Each line of the listing must be transcribed exactly, except for the images, which should be excluded.
-- Begin PROVIDED DATA --
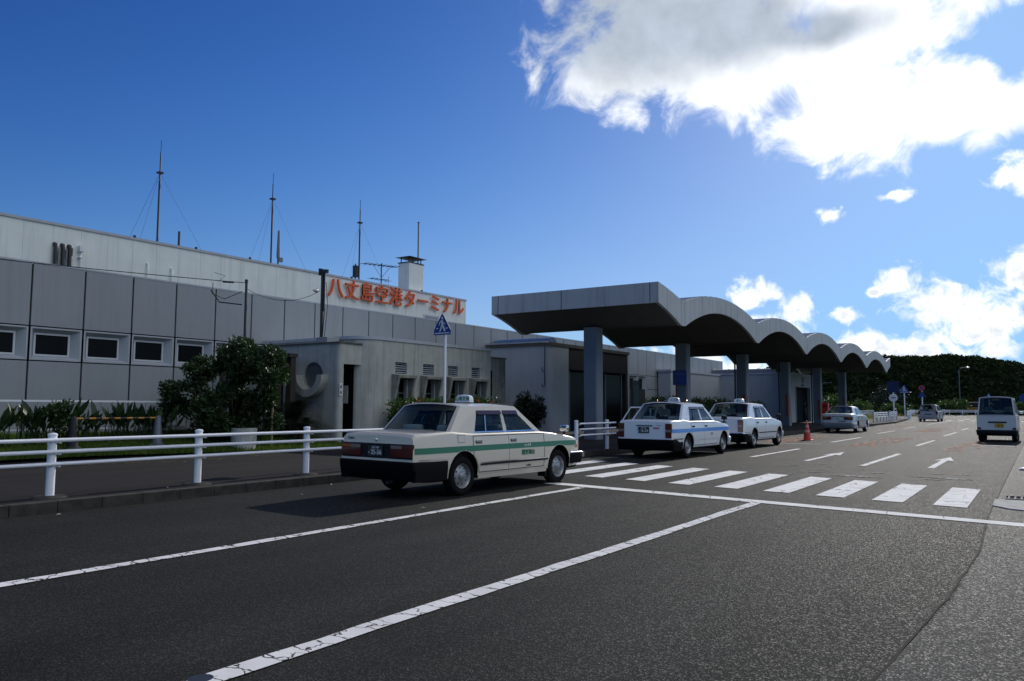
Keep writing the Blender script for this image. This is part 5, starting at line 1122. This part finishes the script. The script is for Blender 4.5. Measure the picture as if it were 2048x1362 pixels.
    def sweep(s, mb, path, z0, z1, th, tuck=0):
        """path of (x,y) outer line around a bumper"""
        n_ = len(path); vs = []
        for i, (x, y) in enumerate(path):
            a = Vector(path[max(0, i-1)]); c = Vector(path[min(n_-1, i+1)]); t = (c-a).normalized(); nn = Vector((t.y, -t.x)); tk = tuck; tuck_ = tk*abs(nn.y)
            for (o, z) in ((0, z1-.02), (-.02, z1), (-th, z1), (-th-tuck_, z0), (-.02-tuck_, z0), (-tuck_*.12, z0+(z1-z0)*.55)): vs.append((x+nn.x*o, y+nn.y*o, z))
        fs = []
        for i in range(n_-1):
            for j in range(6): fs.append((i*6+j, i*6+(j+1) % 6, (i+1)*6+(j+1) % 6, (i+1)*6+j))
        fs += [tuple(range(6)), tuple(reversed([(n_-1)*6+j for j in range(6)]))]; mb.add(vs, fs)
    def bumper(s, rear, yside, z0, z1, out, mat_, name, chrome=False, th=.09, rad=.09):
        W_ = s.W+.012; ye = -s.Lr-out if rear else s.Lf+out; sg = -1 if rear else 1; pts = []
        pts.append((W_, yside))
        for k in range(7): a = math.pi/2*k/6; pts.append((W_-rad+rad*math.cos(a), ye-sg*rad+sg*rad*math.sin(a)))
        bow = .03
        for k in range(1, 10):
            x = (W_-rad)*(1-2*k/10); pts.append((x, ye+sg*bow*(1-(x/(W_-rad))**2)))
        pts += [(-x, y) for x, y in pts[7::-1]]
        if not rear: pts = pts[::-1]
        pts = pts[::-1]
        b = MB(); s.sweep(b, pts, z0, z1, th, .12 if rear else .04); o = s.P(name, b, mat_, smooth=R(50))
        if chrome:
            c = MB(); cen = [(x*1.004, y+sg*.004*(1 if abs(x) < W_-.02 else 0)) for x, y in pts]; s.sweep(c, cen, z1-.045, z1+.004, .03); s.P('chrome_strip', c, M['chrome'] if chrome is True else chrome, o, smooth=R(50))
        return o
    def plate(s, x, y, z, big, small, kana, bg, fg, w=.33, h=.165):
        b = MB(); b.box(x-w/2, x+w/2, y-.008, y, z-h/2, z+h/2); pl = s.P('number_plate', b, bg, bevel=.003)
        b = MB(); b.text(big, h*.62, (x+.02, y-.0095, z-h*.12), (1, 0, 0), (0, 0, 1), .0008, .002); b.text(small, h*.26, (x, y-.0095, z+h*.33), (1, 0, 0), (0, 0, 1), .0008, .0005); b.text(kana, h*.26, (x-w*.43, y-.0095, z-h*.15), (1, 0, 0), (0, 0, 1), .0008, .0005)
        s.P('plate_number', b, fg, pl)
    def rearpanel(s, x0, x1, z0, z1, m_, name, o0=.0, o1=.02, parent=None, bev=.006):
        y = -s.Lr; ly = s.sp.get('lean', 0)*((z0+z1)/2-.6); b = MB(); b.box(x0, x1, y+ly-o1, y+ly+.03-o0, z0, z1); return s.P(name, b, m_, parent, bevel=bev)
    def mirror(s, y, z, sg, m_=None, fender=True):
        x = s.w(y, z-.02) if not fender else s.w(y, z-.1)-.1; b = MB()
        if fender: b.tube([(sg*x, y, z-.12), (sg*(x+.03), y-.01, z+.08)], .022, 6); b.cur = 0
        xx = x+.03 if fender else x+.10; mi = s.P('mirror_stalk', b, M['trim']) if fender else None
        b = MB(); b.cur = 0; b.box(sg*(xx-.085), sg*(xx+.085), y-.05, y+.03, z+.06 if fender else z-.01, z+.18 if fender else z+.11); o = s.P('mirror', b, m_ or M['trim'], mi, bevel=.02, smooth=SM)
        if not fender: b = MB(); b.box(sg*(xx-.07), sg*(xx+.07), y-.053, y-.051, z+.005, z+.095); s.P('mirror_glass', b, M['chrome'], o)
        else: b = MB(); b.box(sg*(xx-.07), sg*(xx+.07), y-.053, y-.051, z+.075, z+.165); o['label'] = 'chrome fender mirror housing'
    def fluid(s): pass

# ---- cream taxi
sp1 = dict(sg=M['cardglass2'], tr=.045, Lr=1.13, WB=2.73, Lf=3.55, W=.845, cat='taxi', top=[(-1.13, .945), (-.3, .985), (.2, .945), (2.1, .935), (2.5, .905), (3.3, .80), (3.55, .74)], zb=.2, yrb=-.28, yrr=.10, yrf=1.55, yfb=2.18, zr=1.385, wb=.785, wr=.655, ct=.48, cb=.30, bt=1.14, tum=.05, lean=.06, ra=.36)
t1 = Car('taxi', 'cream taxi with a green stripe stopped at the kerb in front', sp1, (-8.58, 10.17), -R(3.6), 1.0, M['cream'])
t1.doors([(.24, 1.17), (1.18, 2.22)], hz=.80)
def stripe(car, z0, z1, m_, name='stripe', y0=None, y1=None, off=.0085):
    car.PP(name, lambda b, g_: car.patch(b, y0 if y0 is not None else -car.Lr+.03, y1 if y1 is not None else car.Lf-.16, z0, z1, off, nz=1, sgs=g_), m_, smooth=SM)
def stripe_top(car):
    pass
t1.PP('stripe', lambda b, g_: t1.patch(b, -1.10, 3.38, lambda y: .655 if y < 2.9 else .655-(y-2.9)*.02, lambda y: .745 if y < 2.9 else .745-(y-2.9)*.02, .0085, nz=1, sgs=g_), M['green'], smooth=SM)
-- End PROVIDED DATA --
EXPECTED ANSWER =>
Keep writing the Blender script for this image. This is part 5, starting at line 1122. This part finishes the script. The script is for Blender 4.5. Measure the picture as if it were 2048x1362 pixels.
    def sweep(s, mb, path, z0, z1, th, tuck=0):
        """path of (x,y) outer line around a bumper"""
        n_ = len(path); vs = []
        for i, (x, y) in enumerate(path):
            a = Vector(path[max(0, i-1)]); c = Vector(path[min(n_-1, i+1)]); t = (c-a).normalized(); nn = Vector((t.y, -t.x)); tk = tuck; tuck_ = tk*abs(nn.y)
            for (o, z) in ((0, z1-.02), (-.02, z1), (-th, z1), (-th-tuck_, z0), (-.02-tuck_, z0), (-tuck_*.12, z0+(z1-z0)*.55)): vs.append((x+nn.x*o, y+nn.y*o, z))
        fs = []
        for i in range(n_-1):
            for j in range(6): fs.append((i*6+j, i*6+(j+1) % 6, (i+1)*6+(j+1) % 6, (i+1)*6+j))
        fs += [tuple(range(6)), tuple(reversed([(n_-1)*6+j for j in range(6)]))]; mb.add(vs, fs)
    def bumper(s, rear, yside, z0, z1, out, mat_, name, chrome=False, th=.09, rad=.09):
        W_ = s.W+.012; ye = -s.Lr-out if rear else s.Lf+out; sg = -1 if rear else 1; pts = []
        pts.append((W_, yside))
        for k in range(7): a = math.pi/2*k/6; pts.append((W_-rad+rad*math.cos(a), ye-sg*rad+sg*rad*math.sin(a)))
        bow = .03
        for k in range(1, 10):
            x = (W_-rad)*(1-2*k/10); pts.append((x, ye+sg*bow*(1-(x/(W_-rad))**2)))
        pts += [(-x, y) for x, y in pts[7::-1]]
        if not rear: pts = pts[::-1]
        pts = pts[::-1]
        b = MB(); s.sweep(b, pts, z0, z1, th, .12 if rear else .04); o = s.P(name, b, mat_, smooth=R(50))
        if chrome:
            c = MB(); cen = [(x*1.004, y+sg*.004*(1 if abs(x) < W_-.02 else 0)) for x, y in pts]; s.sweep(c, cen, z1-.045, z1+.004, .03); s.P('chrome_strip', c, M['chrome'] if chrome is True else chrome, o, smooth=R(50))
        return o
    def plate(s, x, y, z, big, small, kana, bg, fg, w=.33, h=.165):
        b = MB(); b.box(x-w/2, x+w/2, y-.008, y, z-h/2, z+h/2); pl = s.P('number_plate', b, bg, bevel=.003)
        b = MB(); b.text(big, h*.62, (x+.02, y-.0095, z-h*.12), (1, 0, 0), (0, 0, 1), .0008, .002); b.text(small, h*.26, (x, y-.0095, z+h*.33), (1, 0, 0), (0, 0, 1), .0008, .0005); b.text(kana, h*.26, (x-w*.43, y-.0095, z-h*.15), (1, 0, 0), (0, 0, 1), .0008, .0005)
        s.P('plate_number', b, fg, pl)
    def rearpanel(s, x0, x1, z0, z1, m_, name, o0=.0, o1=.02, parent=None, bev=.006):
        y = -s.Lr; ly = s.sp.get('lean', 0)*((z0+z1)/2-.6); b = MB(); b.box(x0, x1, y+ly-o1, y+ly+.03-o0, z0, z1); return s.P(name, b, m_, parent, bevel=bev)
    def mirror(s, y, z, sg, m_=None, fender=True):
        x = s.w(y, z-.02) if not fender else s.w(y, z-.1)-.1; b = MB()
        if fender: b.tube([(sg*x, y, z-.12), (sg*(x+.03), y-.01, z+.08)], .022, 6); b.cur = 0
        xx = x+.03 if fender else x+.10; mi = s.P('mirror_stalk', b, M['trim']) if fender else None
        b = MB(); b.cur = 0; b.box(sg*(xx-.085), sg*(xx+.085), y-.05, y+.03, z+.06 if fender else z-.01, z+.18 if fender else z+.11); o = s.P('mirror', b, m_ or M['trim'], mi, bevel=.02, smooth=SM)
        if not fender: b = MB(); b.box(sg*(xx-.07), sg*(xx+.07), y-.053, y-.051, z+.005, z+.095); s.P('mirror_glass', b, M['chrome'], o)
        else: b = MB(); b.box(sg*(xx-.07), sg*(xx+.07), y-.053, y-.051, z+.075, z+.165); o['label'] = 'chrome fender mirror housing'
    def fluid(s): pass

# ---- cream taxi
sp1 = dict(sg=M['cardglass2'], tr=.045, Lr=1.13, WB=2.73, Lf=3.55, W=.845, cat='taxi', top=[(-1.13, .945), (-.3, .985), (.2, .945), (2.1, .935), (2.5, .905), (3.3, .80), (3.55, .74)], zb=.2, yrb=-.28, yrr=.10, yrf=1.55, yfb=2.18, zr=1.385, wb=.785, wr=.655, ct=.48, cb=.30, bt=1.14, tum=.05, lean=.06, ra=.36)
t1 = Car('taxi', 'cream taxi with a green stripe stopped at the kerb in front', sp1, (-8.58, 10.17), -R(3.6), 1.0, M['cream'])
t1.doors([(.24, 1.17), (1.18, 2.22)], hz=.80)
def stripe(car, z0, z1, m_, name='stripe', y0=None, y1=None, off=.0085):
    car.PP(name, lambda b, g_: car.patch(b, y0 if y0 is not None else -car.Lr+.03, y1 if y1 is not None else car.Lf-.16, z0, z1, off, nz=1, sgs=g_), m_, smooth=SM)
def stripe_top(car):
    pass
t1.PP('stripe', lambda b, g_: t1.patch(b, -1.10, 3.38, lambda y: .655 if y < 2.9 else .655-(y-2.9)*.02, lambda y: .745 if y < 2.9 else .745-(y-2.9)*.02, .0085, nz=1, sgs=g_), M['green'], smooth=SM)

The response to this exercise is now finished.